Излюбленное актерское амплуа в театре Левитина – клоун. «Мне не нужен артист, похожий на нашего с вами современника, – говорит Михаил Левитин. – Мне нужен человек из другого мира. Поэтому в театр сразу беру людей с художественным сдвигом. Какие-то странные люди, все музыканты, все с особой пластикой. Все – индивидуальности. Все немножко клоуны. Все-таки клоунада – самая важная опора для драматического искусства. Сильная, мощная клоунада. Выше клоунады, на мой взгляд, ничего быть не может». Из актеров, похожих на наших с вами современников, у Левитина на протяжении его режиссерской жизни был разве что Михаил Филиппов. Его с Левитиным связывают долгие годы дружбы и общие истоки: оба когда-то в молодости были членами театральной студии при МГУ «Наш дом». Михаил Филиппов – не клоун, но и то, как он играл в спектакле «Тайные записки тайного советника» (а сейчас именно он репетирует Лира), нельзя было назвать в чистом виде психологическим стилем. Это было что-то между психологизмом и эксцентрикой.
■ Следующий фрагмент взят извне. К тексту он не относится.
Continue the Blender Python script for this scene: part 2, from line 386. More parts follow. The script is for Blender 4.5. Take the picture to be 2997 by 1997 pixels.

Более заостренная подача, более локальные переживания. И вся сложная жизненная канва умудренного жизнью профессора, достигшего заслуженного признания со стороны коллег, все непростые отношения с женой и дочерью, от претензий и волнений которых профессор очень устал, нужны были в этом спектакле только для одного, главного признания в финале. Признания в том, что все эти годы, всю свою неустроенную старость профессор любил только одно существо на свете: Катю (О. Левитина), молодую девушку, терзающуюся вопросами, которыми всегда терзается молодость. Это было не совсем по Чехову, потому что у Чехова мотива любви профессора к Кате нет, а есть только растерянность перед жизнью и неумение помочь другому человеку, несмотря на всю свою долгую жизнь и, казалось бы, нажитый опыт. Но Левитину, очевидно, не хотелось копаться в с к у ч н о й, тривиальной житейской истории. Ему нужно было более возвышенное переживание. Левитину не интересен мотив несостоявшейся жизни, ему более интересен мотив несостоявшейся любви. Вообще эта тема – любви – занимает свое место в его прозе. В романах Левитин бесконечно на эту тему изъясняется. И в театре он говорит об этом тоже часто.